Ce libéralisme est donc à l'origine de la généralisation du marché au xixe siècle : celui-ci – autrefois existant mais de manière marginale – devient facteur décisif dans le processus d'industrialisation. Karl Polanyi estime dans La Grande Transformation que le marché fonctionne de manière autorégulée, sans intervention de l'Etat, entre 1834, date de l'abolition de la loi de Speenhamland consacrant la marchandisation de la main d'œuvre, et 1929, date de la grande crise économique qui provoque le retour et le recours à l'Etat en vue d'intervenir activement et réglementer le marché.

Progrès scientifiques

La révolution industrielle est aussi le fait de découvertes et innovations qui favorisent l'industrialisation. La « grappe d'innovation » qui survient, est d'une ampleur telle que la révolution industrielle marque une véritable rupture sur le plan des techniques.
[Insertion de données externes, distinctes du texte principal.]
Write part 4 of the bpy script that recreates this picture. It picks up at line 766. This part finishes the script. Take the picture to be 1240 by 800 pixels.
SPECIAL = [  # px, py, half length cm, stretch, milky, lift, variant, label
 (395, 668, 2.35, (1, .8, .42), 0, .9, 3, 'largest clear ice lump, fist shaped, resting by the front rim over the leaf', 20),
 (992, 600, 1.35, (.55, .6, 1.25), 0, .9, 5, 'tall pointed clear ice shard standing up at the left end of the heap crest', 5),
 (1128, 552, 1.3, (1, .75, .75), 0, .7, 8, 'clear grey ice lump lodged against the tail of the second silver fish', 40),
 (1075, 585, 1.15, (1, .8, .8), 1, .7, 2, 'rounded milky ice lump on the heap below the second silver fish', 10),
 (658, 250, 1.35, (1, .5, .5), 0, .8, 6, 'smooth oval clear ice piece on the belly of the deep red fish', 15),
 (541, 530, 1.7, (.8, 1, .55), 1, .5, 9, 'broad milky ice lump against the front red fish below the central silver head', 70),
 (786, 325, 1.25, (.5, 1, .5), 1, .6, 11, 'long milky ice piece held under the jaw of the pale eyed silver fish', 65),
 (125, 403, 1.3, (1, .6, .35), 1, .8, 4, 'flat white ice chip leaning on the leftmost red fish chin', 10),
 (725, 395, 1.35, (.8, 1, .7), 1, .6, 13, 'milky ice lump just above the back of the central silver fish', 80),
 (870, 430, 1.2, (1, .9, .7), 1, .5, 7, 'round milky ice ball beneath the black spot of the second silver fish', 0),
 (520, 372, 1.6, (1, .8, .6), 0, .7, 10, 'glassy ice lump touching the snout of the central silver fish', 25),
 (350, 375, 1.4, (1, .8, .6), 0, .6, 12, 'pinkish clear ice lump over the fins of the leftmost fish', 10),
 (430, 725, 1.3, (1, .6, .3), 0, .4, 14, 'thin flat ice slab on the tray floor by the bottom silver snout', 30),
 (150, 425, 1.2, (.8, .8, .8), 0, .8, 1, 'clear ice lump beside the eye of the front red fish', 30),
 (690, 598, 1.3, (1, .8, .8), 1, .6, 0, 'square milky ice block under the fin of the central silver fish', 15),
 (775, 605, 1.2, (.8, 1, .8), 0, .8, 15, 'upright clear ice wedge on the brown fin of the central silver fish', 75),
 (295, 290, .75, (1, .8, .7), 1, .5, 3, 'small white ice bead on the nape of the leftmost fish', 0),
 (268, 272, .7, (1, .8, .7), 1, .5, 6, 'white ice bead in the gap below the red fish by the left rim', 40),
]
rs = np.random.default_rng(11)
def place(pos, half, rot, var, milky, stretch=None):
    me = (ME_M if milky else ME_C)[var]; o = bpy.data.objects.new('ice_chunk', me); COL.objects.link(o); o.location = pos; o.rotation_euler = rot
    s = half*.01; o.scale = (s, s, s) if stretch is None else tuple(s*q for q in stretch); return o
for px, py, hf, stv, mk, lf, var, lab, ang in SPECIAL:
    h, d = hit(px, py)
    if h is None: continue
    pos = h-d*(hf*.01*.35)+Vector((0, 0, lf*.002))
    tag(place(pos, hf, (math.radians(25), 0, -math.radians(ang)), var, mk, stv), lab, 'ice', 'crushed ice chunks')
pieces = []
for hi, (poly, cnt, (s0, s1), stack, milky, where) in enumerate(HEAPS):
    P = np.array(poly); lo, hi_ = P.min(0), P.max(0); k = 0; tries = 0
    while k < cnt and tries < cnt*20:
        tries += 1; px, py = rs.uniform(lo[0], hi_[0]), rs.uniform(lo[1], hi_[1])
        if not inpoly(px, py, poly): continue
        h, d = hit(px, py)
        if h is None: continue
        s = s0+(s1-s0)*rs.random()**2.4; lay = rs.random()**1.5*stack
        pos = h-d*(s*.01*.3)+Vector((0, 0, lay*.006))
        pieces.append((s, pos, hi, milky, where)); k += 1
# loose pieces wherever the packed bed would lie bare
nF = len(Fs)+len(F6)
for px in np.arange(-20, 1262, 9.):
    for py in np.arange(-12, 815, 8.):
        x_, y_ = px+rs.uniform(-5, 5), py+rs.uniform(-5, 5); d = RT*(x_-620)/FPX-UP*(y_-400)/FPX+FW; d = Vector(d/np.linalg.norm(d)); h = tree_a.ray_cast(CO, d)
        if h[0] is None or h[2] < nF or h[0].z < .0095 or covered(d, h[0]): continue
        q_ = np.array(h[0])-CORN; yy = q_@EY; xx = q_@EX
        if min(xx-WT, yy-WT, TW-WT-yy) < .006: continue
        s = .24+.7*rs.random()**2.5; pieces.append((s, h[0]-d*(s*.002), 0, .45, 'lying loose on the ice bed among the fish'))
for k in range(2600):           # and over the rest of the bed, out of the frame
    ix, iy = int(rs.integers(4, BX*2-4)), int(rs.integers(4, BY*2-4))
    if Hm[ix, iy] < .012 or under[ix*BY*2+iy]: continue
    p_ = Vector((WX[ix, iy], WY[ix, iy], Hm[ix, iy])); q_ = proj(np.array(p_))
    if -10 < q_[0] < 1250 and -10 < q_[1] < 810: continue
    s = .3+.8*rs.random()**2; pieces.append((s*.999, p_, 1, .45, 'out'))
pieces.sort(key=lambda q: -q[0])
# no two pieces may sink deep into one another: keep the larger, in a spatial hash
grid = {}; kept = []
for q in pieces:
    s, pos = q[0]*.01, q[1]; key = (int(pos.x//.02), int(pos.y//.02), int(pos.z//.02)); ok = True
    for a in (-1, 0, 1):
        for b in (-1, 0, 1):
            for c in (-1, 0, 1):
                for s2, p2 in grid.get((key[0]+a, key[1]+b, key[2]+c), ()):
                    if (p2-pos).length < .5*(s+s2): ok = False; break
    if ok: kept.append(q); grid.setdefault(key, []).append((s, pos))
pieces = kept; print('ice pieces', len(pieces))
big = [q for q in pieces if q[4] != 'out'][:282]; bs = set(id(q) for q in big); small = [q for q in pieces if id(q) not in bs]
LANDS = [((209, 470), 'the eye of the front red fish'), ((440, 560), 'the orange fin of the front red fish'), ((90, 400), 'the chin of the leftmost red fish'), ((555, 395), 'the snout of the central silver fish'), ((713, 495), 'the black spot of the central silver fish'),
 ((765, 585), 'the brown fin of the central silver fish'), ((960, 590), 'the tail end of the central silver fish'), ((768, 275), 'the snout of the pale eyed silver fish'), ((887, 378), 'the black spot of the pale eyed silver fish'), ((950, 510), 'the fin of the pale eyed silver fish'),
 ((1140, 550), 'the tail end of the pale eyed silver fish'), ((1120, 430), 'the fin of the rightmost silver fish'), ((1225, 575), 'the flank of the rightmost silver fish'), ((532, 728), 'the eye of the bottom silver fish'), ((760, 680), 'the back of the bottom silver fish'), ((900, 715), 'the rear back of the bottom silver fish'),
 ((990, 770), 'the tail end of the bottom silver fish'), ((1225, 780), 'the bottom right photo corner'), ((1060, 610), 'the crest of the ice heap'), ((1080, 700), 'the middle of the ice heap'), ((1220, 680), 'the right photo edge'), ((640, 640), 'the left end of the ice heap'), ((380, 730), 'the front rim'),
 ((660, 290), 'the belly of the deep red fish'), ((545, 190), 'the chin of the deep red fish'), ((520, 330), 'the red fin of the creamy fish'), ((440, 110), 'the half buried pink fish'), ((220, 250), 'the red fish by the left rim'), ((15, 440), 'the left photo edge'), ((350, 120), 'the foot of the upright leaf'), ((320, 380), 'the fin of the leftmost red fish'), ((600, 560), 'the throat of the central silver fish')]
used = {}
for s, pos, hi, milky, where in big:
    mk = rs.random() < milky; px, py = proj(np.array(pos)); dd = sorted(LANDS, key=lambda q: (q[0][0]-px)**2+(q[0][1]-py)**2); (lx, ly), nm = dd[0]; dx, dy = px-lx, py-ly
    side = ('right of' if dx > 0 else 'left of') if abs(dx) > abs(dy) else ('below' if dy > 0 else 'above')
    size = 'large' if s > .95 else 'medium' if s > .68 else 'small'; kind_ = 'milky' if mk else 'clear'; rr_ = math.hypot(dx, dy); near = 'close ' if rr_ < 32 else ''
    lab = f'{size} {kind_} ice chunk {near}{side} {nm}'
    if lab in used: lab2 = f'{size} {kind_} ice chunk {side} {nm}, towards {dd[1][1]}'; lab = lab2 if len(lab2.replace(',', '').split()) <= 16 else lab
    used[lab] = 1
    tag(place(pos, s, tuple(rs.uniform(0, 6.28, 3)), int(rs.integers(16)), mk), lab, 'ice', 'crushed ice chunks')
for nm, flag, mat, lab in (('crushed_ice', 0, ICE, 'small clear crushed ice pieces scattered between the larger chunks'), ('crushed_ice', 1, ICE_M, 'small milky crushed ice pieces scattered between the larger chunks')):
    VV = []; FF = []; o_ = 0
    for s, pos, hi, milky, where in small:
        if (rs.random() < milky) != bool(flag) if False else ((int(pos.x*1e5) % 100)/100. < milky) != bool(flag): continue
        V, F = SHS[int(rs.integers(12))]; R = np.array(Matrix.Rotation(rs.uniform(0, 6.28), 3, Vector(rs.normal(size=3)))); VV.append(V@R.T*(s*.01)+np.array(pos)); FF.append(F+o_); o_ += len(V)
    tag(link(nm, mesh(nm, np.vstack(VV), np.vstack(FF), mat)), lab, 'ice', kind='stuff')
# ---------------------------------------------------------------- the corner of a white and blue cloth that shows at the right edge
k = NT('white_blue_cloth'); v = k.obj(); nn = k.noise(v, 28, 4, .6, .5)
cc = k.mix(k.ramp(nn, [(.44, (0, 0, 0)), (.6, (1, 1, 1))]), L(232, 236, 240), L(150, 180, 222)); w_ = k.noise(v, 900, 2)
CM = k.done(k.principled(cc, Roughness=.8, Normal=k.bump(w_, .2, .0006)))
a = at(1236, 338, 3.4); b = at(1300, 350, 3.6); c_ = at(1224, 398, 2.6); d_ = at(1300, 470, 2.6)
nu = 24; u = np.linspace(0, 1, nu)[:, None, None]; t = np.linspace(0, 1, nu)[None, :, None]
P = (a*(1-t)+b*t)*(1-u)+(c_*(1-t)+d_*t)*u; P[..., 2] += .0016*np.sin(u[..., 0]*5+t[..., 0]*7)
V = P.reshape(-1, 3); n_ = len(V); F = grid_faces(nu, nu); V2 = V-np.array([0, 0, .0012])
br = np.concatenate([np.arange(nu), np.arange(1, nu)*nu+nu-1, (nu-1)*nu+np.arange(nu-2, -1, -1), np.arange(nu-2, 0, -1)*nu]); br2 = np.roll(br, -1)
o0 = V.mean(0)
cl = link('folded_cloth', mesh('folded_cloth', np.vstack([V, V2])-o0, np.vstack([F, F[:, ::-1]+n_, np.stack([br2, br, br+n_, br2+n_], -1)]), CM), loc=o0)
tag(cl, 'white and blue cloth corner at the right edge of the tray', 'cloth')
Pourtant, de nombreuses industries ne sont pas à proprement parler récentes : certaines comme l'imprimerie et la soierie remontent au milieu du xve siècle. Les travaux d'Henri Hauser montrent que ces industries ont favorisé l'émergence des premières manufactures dont certaines, en France, sont créées sur décision royale dès le règne d'Henri IV mais surtout sous celui de Louis XIV, influencé par les idées mercantilistes de Colbert.

De même, Lewis Mumford considère l'invention de l'horloge comme l'une des premières activités mécaniques, occasionnant le perfectionnement de certaines techniques et favorisant la division du travail (voir en particulier le modèle d'organisation assez remarquable dit de l'« Etablissage » en vigueur dans l'horlogerie du Jura depuis au moins le xviiie siècle).